If you've got that .. At the very most you will need to support just as much connections as you have apache processes. Are you able to change the max_connections setting?
Are you completely sure that the database server is completely dedicated to you?
Log on to the datbase as root and use "SHOW PROCESSLIST" to see who's connected. Ideally hook this into your monitoring system to view how many connections there are over time and alert if there are too many.
The maximum database connections can be configured in my.cnf, but watch out for running out of memory or address space.
If you have shell access, use netstat to see how many sockets are opened to your database and where they come from.
On Linux, type:
netstat -n -a |grep 3306
On windows, type:
netstat -n -a |findstr 3306
The solution could one of these, i came across this in a MCQA test, even i did not understood which one is right!

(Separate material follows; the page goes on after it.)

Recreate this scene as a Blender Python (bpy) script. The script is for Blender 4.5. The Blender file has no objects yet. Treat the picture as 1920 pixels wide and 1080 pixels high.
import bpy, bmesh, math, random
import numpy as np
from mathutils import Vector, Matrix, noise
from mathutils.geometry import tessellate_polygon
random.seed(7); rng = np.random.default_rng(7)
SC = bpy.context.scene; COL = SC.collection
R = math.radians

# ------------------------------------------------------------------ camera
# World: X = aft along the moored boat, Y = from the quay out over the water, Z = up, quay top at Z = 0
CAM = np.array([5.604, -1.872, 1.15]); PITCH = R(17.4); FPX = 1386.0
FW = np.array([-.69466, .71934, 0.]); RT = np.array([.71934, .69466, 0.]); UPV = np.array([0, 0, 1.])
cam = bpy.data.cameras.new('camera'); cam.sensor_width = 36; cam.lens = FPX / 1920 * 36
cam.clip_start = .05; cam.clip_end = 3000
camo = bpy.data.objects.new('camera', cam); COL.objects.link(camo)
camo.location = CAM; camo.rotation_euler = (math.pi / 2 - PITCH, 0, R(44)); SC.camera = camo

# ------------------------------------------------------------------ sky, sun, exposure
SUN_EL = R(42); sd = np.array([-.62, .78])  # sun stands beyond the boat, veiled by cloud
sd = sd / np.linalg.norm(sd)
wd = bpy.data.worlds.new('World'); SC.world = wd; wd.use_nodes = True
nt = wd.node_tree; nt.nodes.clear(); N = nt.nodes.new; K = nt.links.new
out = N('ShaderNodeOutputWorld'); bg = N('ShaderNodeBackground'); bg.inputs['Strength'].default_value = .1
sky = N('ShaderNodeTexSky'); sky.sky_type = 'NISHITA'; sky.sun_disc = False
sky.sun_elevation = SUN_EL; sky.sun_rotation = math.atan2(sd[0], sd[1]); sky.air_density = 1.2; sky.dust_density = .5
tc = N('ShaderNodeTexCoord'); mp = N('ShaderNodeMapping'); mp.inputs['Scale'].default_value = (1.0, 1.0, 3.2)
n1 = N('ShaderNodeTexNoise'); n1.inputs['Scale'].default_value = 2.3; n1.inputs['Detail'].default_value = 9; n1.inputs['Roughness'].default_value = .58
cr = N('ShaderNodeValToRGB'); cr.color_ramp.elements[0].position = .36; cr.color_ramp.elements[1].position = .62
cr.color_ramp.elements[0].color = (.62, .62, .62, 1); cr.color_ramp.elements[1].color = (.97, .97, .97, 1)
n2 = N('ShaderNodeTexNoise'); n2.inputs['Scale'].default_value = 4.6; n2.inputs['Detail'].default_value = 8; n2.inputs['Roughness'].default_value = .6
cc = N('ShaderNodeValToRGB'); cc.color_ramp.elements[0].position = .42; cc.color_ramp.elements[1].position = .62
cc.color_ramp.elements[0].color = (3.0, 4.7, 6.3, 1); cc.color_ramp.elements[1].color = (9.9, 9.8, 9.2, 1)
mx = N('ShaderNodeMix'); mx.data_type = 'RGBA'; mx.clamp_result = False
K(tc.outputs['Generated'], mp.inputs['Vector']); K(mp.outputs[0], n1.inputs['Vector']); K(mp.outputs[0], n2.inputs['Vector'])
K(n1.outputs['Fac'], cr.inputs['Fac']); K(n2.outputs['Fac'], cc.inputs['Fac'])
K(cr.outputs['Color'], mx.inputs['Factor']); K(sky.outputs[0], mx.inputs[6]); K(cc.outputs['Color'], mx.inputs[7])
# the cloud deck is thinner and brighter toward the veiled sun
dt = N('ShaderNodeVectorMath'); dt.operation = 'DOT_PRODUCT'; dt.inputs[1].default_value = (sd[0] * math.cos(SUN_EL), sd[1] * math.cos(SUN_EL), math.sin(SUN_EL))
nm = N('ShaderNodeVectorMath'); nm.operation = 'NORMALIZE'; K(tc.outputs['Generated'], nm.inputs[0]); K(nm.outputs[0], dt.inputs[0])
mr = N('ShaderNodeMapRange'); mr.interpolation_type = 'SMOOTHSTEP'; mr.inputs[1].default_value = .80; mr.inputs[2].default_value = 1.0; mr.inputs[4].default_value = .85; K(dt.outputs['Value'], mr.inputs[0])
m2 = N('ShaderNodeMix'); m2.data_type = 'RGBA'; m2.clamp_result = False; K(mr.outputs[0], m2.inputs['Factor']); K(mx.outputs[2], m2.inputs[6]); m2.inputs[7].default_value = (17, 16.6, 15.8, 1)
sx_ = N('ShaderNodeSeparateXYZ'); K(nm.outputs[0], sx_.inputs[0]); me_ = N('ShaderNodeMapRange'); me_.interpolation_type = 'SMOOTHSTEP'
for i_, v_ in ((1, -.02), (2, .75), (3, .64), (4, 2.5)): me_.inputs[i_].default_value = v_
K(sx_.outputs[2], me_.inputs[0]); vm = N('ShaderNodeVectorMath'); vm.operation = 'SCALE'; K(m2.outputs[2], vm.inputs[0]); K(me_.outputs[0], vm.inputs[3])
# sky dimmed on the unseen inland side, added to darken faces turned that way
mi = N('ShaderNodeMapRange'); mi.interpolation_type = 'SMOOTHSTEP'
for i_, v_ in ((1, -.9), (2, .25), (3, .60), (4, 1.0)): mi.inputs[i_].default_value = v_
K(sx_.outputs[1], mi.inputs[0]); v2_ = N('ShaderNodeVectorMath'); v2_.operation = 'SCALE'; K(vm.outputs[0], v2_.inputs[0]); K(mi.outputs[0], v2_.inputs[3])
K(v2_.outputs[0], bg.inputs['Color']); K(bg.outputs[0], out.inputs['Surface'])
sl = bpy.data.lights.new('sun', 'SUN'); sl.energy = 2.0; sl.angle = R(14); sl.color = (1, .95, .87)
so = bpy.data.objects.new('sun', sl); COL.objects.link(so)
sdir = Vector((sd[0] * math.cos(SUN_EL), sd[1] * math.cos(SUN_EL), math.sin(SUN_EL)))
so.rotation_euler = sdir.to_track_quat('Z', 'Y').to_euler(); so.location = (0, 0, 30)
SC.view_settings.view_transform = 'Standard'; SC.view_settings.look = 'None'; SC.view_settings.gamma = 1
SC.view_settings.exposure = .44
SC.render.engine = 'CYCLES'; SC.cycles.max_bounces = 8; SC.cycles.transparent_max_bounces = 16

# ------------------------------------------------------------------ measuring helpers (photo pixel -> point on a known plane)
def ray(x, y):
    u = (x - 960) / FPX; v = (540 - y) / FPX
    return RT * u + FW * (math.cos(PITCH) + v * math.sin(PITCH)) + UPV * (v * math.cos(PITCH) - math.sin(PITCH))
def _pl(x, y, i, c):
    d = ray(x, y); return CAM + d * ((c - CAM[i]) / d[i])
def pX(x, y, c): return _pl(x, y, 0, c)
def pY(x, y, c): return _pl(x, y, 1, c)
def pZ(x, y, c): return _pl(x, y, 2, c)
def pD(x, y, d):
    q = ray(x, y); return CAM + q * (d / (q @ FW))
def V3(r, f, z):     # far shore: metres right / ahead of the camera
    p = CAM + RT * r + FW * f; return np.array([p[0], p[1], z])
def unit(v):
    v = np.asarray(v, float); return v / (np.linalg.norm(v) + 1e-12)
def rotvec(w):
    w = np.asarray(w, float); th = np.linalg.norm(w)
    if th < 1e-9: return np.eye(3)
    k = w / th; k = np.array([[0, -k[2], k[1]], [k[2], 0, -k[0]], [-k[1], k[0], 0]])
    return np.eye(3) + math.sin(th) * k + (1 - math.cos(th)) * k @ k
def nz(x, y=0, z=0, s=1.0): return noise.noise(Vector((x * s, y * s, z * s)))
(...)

Set this in my.cnf "set-variable=max_connections=200"
Execute the command "SET GLOBALmax_connections = 200"
Use always mysql_connect() function in order to connect to the mysql server
Use always mysql_pconnect() function in order to connect to the mysql server
Followings are possible solutions:
1) Increase the max connection setting by setting the global variable in mysql.
set global max_connection=200;
Note: It will increase the server load.
2) Empty your connection pool as below :
FLUSH HOSTS;
3) check your processList and kill specific processlist if you don't want any of them.